## Begin THE DATA

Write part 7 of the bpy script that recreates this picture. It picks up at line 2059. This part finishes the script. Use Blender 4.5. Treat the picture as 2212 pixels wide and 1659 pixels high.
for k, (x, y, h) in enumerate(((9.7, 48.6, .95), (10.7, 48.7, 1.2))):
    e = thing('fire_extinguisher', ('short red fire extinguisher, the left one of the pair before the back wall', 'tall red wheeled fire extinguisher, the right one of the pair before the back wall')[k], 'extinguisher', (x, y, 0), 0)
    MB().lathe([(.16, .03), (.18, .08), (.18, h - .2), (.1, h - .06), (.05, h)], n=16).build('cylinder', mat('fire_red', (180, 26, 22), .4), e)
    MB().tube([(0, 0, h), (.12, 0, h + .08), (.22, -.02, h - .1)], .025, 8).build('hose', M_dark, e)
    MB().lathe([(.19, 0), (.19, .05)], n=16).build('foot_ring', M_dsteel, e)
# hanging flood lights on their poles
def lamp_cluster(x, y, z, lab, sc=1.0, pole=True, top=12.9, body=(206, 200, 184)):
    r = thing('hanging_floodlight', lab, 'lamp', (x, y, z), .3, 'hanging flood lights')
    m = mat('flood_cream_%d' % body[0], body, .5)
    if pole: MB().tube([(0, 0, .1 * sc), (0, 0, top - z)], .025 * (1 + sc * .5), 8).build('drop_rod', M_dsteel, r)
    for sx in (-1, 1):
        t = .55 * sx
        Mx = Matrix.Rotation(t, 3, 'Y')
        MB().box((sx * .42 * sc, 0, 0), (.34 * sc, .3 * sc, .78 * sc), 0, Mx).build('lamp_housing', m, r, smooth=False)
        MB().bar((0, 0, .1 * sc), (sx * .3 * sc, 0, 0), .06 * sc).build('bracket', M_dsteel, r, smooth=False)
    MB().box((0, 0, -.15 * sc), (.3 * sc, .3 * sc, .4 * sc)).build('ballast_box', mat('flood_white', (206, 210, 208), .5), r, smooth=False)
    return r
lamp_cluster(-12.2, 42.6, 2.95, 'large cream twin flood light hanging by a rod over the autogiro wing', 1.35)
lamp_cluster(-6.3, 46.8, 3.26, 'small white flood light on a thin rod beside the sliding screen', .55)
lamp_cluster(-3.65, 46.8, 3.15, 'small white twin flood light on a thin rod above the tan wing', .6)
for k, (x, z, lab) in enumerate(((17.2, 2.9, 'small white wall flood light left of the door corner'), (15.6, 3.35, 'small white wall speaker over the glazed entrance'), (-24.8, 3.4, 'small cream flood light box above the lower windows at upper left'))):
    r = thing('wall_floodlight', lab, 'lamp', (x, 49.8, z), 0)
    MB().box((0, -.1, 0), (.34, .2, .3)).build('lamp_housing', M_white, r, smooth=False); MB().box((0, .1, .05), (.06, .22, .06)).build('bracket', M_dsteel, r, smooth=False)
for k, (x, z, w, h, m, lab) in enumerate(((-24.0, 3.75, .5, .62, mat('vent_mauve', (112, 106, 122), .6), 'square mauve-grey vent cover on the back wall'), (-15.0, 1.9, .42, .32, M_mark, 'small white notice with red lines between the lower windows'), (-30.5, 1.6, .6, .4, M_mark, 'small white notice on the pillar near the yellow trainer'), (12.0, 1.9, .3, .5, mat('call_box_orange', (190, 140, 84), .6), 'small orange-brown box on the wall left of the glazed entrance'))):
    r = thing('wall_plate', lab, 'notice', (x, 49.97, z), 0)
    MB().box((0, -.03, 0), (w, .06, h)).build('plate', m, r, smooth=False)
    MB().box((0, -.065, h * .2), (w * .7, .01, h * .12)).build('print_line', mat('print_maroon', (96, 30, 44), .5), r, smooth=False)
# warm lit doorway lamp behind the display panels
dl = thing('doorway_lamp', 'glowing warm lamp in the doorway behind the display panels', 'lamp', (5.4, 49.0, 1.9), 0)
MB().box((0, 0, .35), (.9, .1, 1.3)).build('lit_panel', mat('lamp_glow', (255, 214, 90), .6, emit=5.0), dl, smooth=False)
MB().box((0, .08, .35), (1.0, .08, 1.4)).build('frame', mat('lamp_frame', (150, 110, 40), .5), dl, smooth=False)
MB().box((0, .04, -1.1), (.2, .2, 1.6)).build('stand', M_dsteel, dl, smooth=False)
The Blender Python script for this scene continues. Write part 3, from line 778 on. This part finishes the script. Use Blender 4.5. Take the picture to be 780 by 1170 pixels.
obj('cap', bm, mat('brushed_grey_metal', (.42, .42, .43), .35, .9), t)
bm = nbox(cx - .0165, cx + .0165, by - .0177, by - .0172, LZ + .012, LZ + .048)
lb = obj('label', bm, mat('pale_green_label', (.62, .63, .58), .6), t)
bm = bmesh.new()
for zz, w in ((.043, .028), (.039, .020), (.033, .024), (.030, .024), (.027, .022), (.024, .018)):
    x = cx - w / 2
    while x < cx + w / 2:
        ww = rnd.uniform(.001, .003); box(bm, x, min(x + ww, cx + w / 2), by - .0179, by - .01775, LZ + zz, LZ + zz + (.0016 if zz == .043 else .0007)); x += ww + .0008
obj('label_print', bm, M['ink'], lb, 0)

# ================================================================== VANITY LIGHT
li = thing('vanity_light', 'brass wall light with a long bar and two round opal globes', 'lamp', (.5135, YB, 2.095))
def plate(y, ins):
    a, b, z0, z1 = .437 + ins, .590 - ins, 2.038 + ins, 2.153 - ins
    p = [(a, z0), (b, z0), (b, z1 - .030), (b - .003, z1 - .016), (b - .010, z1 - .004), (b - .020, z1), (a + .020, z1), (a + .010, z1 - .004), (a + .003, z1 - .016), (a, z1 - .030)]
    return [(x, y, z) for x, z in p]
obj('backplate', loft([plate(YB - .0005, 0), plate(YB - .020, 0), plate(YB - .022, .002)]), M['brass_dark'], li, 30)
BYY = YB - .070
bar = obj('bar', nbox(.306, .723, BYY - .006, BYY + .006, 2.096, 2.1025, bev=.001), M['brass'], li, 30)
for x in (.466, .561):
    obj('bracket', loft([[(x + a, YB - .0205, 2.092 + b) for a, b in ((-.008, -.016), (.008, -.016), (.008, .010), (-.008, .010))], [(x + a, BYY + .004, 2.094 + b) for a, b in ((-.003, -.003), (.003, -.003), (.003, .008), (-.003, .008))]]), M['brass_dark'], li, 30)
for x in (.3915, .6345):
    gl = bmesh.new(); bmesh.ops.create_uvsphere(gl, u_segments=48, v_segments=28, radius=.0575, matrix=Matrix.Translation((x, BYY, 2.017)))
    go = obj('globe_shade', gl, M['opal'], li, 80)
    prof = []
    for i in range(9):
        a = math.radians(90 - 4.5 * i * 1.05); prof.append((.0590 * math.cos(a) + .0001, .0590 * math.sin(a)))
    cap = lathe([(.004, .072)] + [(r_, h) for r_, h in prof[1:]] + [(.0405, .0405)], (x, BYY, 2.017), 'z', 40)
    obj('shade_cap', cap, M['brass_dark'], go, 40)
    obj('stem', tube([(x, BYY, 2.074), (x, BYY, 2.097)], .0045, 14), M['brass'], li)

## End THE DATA

Only the number is wanted: how many lines in the data include the string "Write"?

REPLY TO THE TASK = 2